* [Task statement]:
Quote the entries that follow exactly, leaving none out.

* [Input records]:
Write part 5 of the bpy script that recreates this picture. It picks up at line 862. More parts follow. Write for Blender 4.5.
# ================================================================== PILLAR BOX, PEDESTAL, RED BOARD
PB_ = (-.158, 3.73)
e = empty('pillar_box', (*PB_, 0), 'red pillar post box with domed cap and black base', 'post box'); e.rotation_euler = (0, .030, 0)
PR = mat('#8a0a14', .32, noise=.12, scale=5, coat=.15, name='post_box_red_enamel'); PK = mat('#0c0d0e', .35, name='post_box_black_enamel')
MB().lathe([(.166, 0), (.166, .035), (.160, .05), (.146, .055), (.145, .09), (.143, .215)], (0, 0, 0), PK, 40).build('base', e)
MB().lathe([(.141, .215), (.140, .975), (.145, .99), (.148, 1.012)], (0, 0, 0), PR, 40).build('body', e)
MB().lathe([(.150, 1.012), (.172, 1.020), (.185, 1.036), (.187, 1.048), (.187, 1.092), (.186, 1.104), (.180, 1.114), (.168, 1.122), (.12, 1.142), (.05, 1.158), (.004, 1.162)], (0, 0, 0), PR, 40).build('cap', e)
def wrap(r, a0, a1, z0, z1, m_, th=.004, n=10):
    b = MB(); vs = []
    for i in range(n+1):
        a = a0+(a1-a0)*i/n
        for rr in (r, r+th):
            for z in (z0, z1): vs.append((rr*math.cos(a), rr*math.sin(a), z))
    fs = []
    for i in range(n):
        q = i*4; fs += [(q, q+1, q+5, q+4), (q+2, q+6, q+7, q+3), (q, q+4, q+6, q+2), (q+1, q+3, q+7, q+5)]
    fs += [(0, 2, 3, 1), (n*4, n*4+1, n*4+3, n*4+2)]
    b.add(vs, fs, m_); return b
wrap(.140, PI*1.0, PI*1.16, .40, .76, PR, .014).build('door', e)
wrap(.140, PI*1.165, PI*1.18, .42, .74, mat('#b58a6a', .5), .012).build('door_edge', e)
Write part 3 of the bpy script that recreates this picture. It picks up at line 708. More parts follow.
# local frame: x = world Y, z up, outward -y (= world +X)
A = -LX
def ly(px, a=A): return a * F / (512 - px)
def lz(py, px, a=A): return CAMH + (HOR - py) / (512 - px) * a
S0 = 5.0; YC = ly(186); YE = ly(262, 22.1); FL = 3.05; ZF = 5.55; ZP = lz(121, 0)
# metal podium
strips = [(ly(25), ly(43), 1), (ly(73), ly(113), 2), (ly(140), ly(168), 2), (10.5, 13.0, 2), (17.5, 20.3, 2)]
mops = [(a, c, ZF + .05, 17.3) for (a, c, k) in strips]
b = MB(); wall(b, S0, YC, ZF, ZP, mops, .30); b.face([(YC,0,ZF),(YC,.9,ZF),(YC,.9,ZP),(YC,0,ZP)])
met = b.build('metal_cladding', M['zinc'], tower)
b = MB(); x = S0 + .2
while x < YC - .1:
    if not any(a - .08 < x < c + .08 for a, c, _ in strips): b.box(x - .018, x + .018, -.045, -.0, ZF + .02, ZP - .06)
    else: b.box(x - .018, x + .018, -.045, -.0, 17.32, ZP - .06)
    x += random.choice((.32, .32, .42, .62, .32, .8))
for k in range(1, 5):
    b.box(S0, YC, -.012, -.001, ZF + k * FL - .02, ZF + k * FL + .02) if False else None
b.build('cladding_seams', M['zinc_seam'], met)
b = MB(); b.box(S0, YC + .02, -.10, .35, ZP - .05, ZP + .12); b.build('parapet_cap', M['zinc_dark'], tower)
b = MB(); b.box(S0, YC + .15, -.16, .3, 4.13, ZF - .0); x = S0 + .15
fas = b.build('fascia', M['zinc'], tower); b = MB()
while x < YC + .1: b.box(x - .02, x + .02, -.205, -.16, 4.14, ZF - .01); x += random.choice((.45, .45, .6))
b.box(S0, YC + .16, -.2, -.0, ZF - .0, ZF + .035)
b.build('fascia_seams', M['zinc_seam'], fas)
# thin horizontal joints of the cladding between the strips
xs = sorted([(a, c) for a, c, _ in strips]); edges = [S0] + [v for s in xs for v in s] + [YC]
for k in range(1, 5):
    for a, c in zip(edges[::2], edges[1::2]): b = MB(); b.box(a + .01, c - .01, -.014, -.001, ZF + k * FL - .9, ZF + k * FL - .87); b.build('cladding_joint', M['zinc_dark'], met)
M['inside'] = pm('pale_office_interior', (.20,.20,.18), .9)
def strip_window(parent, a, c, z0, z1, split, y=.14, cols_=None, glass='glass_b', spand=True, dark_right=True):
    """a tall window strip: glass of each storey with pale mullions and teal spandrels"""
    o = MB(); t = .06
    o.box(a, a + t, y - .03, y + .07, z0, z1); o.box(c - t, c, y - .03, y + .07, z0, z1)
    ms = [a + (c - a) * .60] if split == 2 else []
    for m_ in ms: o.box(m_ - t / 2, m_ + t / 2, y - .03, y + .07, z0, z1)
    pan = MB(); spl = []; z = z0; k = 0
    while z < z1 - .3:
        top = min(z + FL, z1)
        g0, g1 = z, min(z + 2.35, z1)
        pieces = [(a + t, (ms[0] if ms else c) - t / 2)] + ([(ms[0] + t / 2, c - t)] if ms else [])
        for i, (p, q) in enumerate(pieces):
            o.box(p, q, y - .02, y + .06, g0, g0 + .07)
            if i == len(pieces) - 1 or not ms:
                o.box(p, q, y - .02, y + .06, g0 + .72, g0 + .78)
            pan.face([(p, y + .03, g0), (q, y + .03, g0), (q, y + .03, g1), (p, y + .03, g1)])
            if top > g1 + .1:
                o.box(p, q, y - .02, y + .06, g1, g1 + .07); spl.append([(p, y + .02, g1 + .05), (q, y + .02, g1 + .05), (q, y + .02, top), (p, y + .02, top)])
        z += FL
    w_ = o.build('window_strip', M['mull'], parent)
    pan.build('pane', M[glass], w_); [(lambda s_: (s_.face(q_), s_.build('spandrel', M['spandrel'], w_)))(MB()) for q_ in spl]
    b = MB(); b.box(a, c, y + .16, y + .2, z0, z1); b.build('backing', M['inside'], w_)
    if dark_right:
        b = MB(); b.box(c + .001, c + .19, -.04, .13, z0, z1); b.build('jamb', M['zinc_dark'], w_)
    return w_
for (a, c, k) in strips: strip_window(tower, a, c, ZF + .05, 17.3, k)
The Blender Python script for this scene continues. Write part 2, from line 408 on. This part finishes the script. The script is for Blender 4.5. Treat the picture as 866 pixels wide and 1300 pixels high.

* [Response to the exercise]:
Write part 5 of the bpy script that recreates this picture. It picks up at line 862. More parts follow. Write for Blender 4.5.
# ================================================================== PILLAR BOX, PEDESTAL, RED BOARD
PB_ = (-.158, 3.73)
e = empty('pillar_box', (*PB_, 0), 'red pillar post box with domed cap and black base', 'post box'); e.rotation_euler = (0, .030, 0)
PR = mat('#8a0a14', .32, noise=.12, scale=5, coat=.15, name='post_box_red_enamel'); PK = mat('#0c0d0e', .35, name='post_box_black_enamel')
MB().lathe([(.166, 0), (.166, .035), (.160, .05), (.146, .055), (.145, .09), (.143, .215)], (0, 0, 0), PK, 40).build('base', e)
MB().lathe([(.141, .215), (.140, .975), (.145, .99), (.148, 1.012)], (0, 0, 0), PR, 40).build('body', e)
MB().lathe([(.150, 1.012), (.172, 1.020), (.185, 1.036), (.187, 1.048), (.187, 1.092), (.186, 1.104), (.180, 1.114), (.168, 1.122), (.12, 1.142), (.05, 1.158), (.004, 1.162)], (0, 0, 0), PR, 40).build('cap', e)
def wrap(r, a0, a1, z0, z1, m_, th=.004, n=10):
    b = MB(); vs = []
    for i in range(n+1):
        a = a0+(a1-a0)*i/n
        for rr in (r, r+th):
            for z in (z0, z1): vs.append((rr*math.cos(a), rr*math.sin(a), z))
    fs = []
    for i in range(n):
        q = i*4; fs += [(q, q+1, q+5, q+4), (q+2, q+6, q+7, q+3), (q, q+4, q+6, q+2), (q+1, q+3, q+7, q+5)]
    fs += [(0, 2, 3, 1), (n*4, n*4+1, n*4+3, n*4+2)]
    b.add(vs, fs, m_); return b
wrap(.140, PI*1.0, PI*1.16, .40, .76, PR, .014).build('door', e)
wrap(.140, PI*1.165, PI*1.18, .42, .74, mat('#b58a6a', .5), .012).build('door_edge', e)
Write part 3 of the bpy script that recreates this picture. It picks up at line 708. More parts follow.
# local frame: x = world Y, z up, outward -y (= world +X)
A = -LX
def ly(px, a=A): return a * F / (512 - px)
def lz(py, px, a=A): return CAMH + (HOR - py) / (512 - px) * a
S0 = 5.0; YC = ly(186); YE = ly(262, 22.1); FL = 3.05; ZF = 5.55; ZP = lz(121, 0)
# metal podium
strips = [(ly(25), ly(43), 1), (ly(73), ly(113), 2), (ly(140), ly(168), 2), (10.5, 13.0, 2), (17.5, 20.3, 2)]
mops = [(a, c, ZF + .05, 17.3) for (a, c, k) in strips]
b = MB(); wall(b, S0, YC, ZF, ZP, mops, .30); b.face([(YC,0,ZF),(YC,.9,ZF),(YC,.9,ZP),(YC,0,ZP)])
met = b.build('metal_cladding', M['zinc'], tower)
b = MB(); x = S0 + .2
while x < YC - .1:
    if not any(a - .08 < x < c + .08 for a, c, _ in strips): b.box(x - .018, x + .018, -.045, -.0, ZF + .02, ZP - .06)
    else: b.box(x - .018, x + .018, -.045, -.0, 17.32, ZP - .06)
    x += random.choice((.32, .32, .42, .62, .32, .8))
for k in range(1, 5):
    b.box(S0, YC, -.012, -.001, ZF + k * FL - .02, ZF + k * FL + .02) if False else None
b.build('cladding_seams', M['zinc_seam'], met)
b = MB(); b.box(S0, YC + .02, -.10, .35, ZP - .05, ZP + .12); b.build('parapet_cap', M['zinc_dark'], tower)
b = MB(); b.box(S0, YC + .15, -.16, .3, 4.13, ZF - .0); x = S0 + .15
fas = b.build('fascia', M['zinc'], tower); b = MB()
while x < YC + .1: b.box(x - .02, x + .02, -.205, -.16, 4.14, ZF - .01); x += random.choice((.45, .45, .6))
b.box(S0, YC + .16, -.2, -.0, ZF - .0, ZF + .035)
b.build('fascia_seams', M['zinc_seam'], fas)
# thin horizontal joints of the cladding between the strips
xs = sorted([(a, c) for a, c, _ in strips]); edges = [S0] + [v for s in xs for v in s] + [YC]
for k in range(1, 5):
    for a, c in zip(edges[::2], edges[1::2]): b = MB(); b.box(a + .01, c - .01, -.014, -.001, ZF + k * FL - .9, ZF + k * FL - .87); b.build('cladding_joint', M['zinc_dark'], met)
M['inside'] = pm('pale_office_interior', (.20,.20,.18), .9)
def strip_window(parent, a, c, z0, z1, split, y=.14, cols_=None, glass='glass_b', spand=True, dark_right=True):
    """a tall window strip: glass of each storey with pale mullions and teal spandrels"""
    o = MB(); t = .06
    o.box(a, a + t, y - .03, y + .07, z0, z1); o.box(c - t, c, y - .03, y + .07, z0, z1)
    ms = [a + (c - a) * .60] if split == 2 else []
    for m_ in ms: o.box(m_ - t / 2, m_ + t / 2, y - .03, y + .07, z0, z1)
    pan = MB(); spl = []; z = z0; k = 0
    while z < z1 - .3:
        top = min(z + FL, z1)
        g0, g1 = z, min(z + 2.35, z1)
        pieces = [(a + t, (ms[0] if ms else c) - t / 2)] + ([(ms[0] + t / 2, c - t)] if ms else [])
        for i, (p, q) in enumerate(pieces):
            o.box(p, q, y - .02, y + .06, g0, g0 + .07)
            if i == len(pieces) - 1 or not ms:
                o.box(p, q, y - .02, y + .06, g0 + .72, g0 + .78)
            pan.face([(p, y + .03, g0), (q, y + .03, g0), (q, y + .03, g1), (p, y + .03, g1)])
            if top > g1 + .1:
                o.box(p, q, y - .02, y + .06, g1, g1 + .07); spl.append([(p, y + .02, g1 + .05), (q, y + .02, g1 + .05), (q, y + .02, top), (p, y + .02, top)])
        z += FL
    w_ = o.build('window_strip', M['mull'], parent)
    pan.build('pane', M[glass], w_); [(lambda s_: (s_.face(q_), s_.build('spandrel', M['spandrel'], w_)))(MB()) for q_ in spl]
    b = MB(); b.box(a, c, y + .16, y + .2, z0, z1); b.build('backing', M['inside'], w_)
    if dark_right:
        b = MB(); b.box(c + .001, c + .19, -.04, .13, z0, z1); b.build('jamb', M['zinc_dark'], w_)
    return w_
for (a, c, k) in strips: strip_window(tower, a, c, ZF + .05, 17.3, k)
The Blender Python script for this scene continues. Write part 2, from line 408 on. This part finishes the script. The script is for Blender 4.5. Treat the picture as 866 pixels wide and 1300 pixels high.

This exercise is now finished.